Milestones and next steps

Now in its fifth year, the Faculty Seminar has marked several milestones. Last winter, three participants in a seminar on media, technology and civic engagement took a trip to Cameroon to study and discuss those issues in the context of Dickinson’s signature West African study abroad program. Faculty members in a disability-themed seminar shared findings with the greater campus community through a 2016 Vantage points series. Last fall’s Faculty Seminar, Big Data, was the first one proposed and chaired by a science faculty member.

A week into the spring 2018 semester, the Citizen/Refugee Faculty Seminar is already underway.

Co-chaired by Assistant Professor of English Sheela Jane Menon and Associate Professor of English Claire Seiler, the current seminar draws participants from the Africana studies, American studies, East Asian studies, environmental studies, political science, psychology and sociology departments.

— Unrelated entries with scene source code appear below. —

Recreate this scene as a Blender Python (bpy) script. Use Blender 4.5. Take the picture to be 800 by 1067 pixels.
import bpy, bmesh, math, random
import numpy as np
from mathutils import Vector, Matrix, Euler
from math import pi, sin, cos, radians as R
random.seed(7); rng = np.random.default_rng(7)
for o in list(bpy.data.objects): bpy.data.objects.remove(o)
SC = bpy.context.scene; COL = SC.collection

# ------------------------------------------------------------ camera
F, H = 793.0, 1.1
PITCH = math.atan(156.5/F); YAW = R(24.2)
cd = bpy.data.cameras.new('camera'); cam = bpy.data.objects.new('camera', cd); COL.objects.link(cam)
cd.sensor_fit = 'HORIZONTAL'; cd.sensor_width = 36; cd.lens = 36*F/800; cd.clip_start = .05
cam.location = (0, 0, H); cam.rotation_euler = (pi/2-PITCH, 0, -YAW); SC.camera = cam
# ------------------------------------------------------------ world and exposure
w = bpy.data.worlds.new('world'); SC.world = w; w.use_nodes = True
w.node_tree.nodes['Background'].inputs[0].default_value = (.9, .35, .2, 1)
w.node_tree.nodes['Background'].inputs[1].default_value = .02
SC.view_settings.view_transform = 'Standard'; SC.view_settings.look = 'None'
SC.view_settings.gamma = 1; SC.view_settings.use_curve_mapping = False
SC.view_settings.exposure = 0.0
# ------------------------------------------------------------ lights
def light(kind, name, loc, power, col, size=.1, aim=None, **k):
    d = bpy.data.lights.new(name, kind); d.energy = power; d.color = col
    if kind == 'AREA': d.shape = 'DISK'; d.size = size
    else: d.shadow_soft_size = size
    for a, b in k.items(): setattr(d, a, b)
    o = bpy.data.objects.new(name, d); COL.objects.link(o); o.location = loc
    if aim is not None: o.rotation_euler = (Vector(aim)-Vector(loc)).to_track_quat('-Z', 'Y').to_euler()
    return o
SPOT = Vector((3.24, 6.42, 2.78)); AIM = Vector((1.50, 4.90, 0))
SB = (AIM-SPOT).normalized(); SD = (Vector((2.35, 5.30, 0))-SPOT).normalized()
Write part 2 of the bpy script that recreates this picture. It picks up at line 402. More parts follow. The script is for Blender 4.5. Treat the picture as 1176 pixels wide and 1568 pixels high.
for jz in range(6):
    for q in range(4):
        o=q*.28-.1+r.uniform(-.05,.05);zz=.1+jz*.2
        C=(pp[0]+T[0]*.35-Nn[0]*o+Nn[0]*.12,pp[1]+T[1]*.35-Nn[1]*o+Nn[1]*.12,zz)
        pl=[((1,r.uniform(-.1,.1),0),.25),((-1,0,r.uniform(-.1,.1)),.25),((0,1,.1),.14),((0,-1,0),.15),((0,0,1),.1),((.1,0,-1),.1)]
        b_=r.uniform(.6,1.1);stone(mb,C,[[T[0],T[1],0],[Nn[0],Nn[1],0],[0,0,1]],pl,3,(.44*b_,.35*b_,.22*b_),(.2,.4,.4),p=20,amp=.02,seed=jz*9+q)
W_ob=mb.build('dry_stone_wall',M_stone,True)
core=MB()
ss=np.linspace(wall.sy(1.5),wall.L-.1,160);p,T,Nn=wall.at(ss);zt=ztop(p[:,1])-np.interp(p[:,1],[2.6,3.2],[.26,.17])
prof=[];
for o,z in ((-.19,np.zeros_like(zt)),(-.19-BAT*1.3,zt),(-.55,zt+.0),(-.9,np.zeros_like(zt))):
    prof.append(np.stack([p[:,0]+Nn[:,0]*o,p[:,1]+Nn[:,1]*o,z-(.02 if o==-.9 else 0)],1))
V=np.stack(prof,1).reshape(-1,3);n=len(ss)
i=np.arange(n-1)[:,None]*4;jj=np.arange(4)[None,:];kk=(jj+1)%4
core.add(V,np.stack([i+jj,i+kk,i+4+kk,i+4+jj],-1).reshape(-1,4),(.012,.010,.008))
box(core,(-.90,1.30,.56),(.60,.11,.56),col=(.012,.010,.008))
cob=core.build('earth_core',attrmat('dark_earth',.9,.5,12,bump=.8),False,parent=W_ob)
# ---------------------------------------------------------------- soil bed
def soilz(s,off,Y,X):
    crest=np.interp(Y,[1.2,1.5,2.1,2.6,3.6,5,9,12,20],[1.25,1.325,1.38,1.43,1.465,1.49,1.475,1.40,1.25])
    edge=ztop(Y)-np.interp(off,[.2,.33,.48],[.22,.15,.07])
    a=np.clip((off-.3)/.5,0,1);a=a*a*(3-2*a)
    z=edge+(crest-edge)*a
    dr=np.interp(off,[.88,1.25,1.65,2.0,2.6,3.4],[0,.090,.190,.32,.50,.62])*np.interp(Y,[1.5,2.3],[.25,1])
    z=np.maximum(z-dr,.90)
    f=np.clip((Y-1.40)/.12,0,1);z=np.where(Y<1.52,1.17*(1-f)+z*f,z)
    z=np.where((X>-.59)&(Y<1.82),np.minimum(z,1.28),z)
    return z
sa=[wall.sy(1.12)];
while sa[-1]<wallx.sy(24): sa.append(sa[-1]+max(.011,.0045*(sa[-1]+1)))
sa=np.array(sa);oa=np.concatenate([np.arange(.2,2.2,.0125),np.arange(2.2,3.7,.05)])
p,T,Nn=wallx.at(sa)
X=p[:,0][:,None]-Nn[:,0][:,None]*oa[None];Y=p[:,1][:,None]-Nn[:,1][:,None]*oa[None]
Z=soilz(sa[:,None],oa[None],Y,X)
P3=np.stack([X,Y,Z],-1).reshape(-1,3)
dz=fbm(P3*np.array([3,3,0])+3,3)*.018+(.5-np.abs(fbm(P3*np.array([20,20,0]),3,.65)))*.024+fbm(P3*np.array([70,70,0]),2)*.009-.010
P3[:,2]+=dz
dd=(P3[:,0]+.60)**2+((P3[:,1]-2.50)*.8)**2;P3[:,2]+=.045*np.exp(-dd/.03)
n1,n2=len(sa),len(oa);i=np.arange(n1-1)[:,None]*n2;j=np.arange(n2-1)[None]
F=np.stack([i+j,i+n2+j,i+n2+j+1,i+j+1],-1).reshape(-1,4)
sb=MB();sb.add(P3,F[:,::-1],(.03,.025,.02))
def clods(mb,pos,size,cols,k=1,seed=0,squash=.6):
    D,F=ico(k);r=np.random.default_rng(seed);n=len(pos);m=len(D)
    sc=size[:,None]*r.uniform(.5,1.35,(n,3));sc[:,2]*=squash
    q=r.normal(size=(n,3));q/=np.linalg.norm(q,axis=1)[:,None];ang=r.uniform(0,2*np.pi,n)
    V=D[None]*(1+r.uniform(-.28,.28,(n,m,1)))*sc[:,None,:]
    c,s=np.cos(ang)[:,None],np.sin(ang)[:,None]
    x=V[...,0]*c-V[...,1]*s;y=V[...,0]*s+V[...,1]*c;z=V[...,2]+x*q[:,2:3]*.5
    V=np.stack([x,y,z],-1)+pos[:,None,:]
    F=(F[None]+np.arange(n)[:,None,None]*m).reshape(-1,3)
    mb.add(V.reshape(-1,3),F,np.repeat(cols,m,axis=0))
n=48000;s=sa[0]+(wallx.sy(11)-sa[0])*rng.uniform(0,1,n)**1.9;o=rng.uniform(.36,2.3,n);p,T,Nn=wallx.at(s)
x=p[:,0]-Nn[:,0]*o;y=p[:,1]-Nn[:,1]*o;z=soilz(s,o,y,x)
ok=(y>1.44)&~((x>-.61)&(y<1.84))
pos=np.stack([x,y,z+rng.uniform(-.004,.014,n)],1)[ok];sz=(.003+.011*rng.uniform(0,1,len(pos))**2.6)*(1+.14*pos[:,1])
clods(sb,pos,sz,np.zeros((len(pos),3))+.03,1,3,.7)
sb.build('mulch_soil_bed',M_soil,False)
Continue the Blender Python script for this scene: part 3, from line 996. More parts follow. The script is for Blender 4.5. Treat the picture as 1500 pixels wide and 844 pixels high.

Eleven books are on the reading list, reaching into geography, globalization and population studies, political history, immigration, domestic and international law, Syrian art and culture and issues relating to the Asia Pacific rim. The group also will study poetry on citizenry and the refugee experience.

As in the past, spring 2018 Faculty Seminar participants will attend related Clarke Forum events. Many of their students will do the same, contributing to a campuswide, semesterlong conversation. New lines of thought and connections will likely emerge, and scholarly connections will be forged and strengthened, clearing possible pathways for future collaborative projects.

“It really just embodies the interdisciplinarity that’s at the heart of who we are, and what we do,” says Cotten Seiler, who as chair of the Faculty Seminar subcommittee, works closely with Amy Farrell, director of the Clarke Forum. “This is just a formal venue for what we do at the SNAR, on the sidewalk, in the hall, in the faulty lounge.”